Challenge: Every line below that contains "from" is to be copied.
-- start of Given information --
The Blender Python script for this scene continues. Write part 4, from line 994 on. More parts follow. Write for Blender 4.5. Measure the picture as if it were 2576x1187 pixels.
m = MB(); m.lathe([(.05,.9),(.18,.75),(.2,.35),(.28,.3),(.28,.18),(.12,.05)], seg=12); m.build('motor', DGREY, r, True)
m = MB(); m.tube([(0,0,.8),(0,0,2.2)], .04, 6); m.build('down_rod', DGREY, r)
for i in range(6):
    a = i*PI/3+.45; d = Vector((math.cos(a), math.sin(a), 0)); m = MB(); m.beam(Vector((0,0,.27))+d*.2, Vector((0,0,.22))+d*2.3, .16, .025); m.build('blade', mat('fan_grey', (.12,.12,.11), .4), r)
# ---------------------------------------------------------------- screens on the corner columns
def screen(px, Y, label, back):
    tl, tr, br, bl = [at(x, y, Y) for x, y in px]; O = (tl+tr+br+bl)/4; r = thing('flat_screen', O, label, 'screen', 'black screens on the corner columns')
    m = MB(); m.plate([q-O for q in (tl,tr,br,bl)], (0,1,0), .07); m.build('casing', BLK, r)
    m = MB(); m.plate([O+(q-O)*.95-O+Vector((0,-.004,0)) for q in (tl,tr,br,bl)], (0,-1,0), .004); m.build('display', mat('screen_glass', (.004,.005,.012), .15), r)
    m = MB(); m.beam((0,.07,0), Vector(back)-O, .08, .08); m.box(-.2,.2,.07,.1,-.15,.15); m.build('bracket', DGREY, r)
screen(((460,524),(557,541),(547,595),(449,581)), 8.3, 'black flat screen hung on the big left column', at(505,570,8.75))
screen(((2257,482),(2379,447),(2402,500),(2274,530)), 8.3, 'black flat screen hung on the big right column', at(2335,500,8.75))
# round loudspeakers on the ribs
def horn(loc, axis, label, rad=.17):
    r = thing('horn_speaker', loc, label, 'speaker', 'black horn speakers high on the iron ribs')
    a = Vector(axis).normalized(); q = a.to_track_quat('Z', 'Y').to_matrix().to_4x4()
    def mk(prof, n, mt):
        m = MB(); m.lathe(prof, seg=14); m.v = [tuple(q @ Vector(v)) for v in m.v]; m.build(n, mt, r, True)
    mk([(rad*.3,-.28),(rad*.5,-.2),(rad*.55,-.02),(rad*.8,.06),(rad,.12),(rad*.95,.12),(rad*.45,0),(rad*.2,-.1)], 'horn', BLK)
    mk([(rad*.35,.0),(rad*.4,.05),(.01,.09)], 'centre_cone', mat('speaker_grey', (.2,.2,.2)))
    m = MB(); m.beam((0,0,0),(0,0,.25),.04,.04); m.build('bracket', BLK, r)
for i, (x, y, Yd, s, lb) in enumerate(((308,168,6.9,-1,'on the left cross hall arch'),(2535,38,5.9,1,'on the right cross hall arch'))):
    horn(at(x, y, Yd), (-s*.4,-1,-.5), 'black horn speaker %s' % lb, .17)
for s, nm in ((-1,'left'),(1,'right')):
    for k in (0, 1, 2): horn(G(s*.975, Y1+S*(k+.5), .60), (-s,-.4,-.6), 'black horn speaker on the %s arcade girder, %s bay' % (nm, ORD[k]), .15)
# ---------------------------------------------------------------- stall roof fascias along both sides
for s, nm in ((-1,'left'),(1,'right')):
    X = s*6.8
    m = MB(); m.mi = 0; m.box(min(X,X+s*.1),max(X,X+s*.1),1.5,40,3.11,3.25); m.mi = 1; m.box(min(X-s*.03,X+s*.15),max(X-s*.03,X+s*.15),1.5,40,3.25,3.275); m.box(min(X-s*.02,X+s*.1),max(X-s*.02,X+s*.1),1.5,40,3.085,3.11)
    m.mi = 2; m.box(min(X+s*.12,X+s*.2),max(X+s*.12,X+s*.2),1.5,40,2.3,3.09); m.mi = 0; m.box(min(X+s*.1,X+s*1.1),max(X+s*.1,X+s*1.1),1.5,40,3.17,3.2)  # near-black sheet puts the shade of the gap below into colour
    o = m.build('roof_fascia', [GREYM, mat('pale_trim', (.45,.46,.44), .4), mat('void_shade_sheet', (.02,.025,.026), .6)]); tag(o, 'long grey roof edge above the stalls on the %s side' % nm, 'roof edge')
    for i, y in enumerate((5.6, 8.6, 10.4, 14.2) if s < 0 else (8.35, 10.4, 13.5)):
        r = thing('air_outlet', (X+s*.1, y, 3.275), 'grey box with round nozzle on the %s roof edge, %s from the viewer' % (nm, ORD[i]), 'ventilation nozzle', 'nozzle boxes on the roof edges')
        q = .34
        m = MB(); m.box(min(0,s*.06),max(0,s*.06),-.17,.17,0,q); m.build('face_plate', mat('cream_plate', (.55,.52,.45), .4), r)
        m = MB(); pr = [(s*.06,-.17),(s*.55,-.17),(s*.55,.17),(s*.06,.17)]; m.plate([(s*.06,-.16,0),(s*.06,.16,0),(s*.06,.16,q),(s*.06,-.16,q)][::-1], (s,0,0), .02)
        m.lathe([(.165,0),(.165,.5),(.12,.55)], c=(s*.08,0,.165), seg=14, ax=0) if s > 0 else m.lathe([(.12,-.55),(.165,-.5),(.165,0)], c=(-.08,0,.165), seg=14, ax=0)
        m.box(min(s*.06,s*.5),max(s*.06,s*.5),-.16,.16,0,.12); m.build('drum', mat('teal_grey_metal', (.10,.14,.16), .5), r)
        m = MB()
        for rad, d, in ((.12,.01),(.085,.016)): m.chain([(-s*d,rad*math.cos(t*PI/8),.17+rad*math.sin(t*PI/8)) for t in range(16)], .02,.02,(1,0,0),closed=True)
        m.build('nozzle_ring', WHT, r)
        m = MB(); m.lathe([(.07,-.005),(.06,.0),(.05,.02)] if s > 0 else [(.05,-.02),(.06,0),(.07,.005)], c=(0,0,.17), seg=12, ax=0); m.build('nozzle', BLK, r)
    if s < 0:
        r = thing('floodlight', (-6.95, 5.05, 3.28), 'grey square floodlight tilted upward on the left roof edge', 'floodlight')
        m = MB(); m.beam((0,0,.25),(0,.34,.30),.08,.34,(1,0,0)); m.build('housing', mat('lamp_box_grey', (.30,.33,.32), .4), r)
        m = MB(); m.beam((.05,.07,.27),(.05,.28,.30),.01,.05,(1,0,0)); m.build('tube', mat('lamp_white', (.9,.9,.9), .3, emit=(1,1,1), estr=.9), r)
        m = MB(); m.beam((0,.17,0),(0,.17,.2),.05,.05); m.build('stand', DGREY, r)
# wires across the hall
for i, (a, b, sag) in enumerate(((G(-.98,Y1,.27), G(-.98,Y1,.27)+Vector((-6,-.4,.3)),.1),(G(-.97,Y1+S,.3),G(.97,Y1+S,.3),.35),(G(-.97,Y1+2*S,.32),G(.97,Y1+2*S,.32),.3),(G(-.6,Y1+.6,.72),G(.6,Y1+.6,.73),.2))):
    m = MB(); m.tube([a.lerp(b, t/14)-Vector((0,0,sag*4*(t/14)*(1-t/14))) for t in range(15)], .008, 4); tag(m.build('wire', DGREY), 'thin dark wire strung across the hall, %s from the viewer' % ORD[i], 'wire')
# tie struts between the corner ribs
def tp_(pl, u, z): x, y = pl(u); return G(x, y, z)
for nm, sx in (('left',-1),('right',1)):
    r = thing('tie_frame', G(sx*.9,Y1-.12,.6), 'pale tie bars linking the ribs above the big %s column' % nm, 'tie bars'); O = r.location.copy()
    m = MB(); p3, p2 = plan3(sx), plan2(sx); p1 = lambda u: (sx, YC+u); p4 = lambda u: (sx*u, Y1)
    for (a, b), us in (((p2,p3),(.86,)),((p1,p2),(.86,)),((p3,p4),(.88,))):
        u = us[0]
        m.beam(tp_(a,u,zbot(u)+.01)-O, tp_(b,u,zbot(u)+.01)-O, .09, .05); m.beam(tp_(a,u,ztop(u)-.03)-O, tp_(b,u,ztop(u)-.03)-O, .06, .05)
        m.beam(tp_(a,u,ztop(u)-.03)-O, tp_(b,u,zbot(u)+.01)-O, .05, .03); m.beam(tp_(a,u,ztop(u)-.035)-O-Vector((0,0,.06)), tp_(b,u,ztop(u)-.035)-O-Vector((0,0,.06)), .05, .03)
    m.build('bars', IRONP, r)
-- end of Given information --
Result of the exercise:
The Blender Python script for this scene continues. Write part 4, from line 994 on. More parts follow. Write for Blender 4.5. Measure the picture as if it were 2576x1187 pixels.
        r = thing('air_outlet', (X+s*.1, y, 3.275), 'grey box with round nozzle on the %s roof edge, %s from the viewer' % (nm, ORD[i]), 'ventilation nozzle', 'nozzle boxes on the roof edges')
    m = MB(); m.tube([a.lerp(b, t/14)-Vector((0,0,sag*4*(t/14)*(1-t/14))) for t in range(15)], .008, 4); tag(m.build('wire', DGREY), 'thin dark wire strung across the hall, %s from the viewer' % ORD[i], 'wire')